En agosto de 2007 se aprobó por referéndum una nueva Constitución, y en diciembre de ese mismo año se convocaron nuevas elecciones, en las que los dos principales contendientes eran el Partido Demócrata encabezado por Abhisit Vejjajiva y el Partido del Poder del Pueblo (PPP) formado por los partidarios de Thaksin y encabezado por el veterano político ultraconservador Samak Sundaravej. El PPP fue el partido que obtuvo más escaños en el parlamento y, tras formar una coalición con otros partidos, nombró primer ministro a Sundaravej.

Pocos meses después de su llegada al poder, una sentencia del Tribunal Constitucional tailandés expulsó del parlamento a algunos diputados del PPP por corrupción, algo común entre todos los partidos políticos, y cesó al primer ministro por conflicto de intereses, ya que Sundaravej presentaba un programa culinario de televisión y la constitución prohíbe al primer ministro trabajar para una empresa privada.

El Partido Demócrata aprovechó la sentencia para atraer a un grupo de parlamentarios del PPP y formar con los tránsfugas una coalición en el Parlamento que otorgó finalmente el cargo de primer ministro a Abhisit Vejjajiva, un político joven, educado en Oxford, que fue elegido por el Partido Demócrata para dar una imagen lo más moderna y moderada posible.

Los «camisas rojas» y algunos analistas calificaron aquello como un «golpe de estado judicial», acusación que no carece de fundamento.

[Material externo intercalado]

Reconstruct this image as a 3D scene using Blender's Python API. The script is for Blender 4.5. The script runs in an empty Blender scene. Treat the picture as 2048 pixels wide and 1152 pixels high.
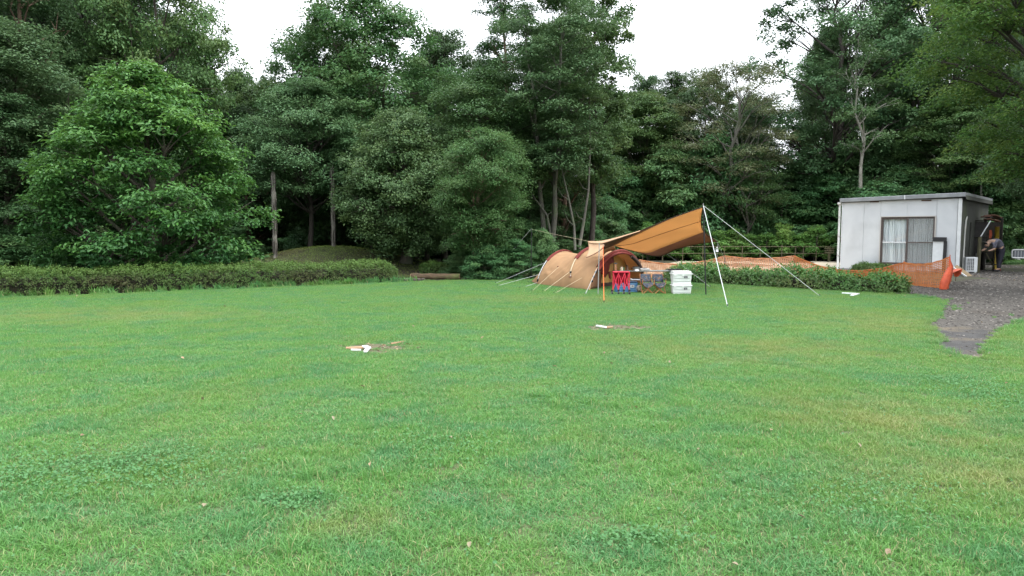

Mientras el tribunal supremo hacía caer todo el peso de la ley sobre los diputados del PPP por delitos de los que no está libre ningún partido y la aplicaba escrupulosamente para expulsar a Sundaravej, ningún líder del APD ha sido procesado jamás por otros incidentes, cuyas consecuencias para el país fueron muchísimo más graves.

El cambio de Gobierno de 2008 consiguió expulsar del poder a los partidarios de Thaksin, pero no supuso una victoria definitiva de sus contrincantes (Thaksin y los «camisas rojas» siguen siendo una fuerza política importante), ni sirvió para resolver un conflicto cuyo fin parece cada día más lejano.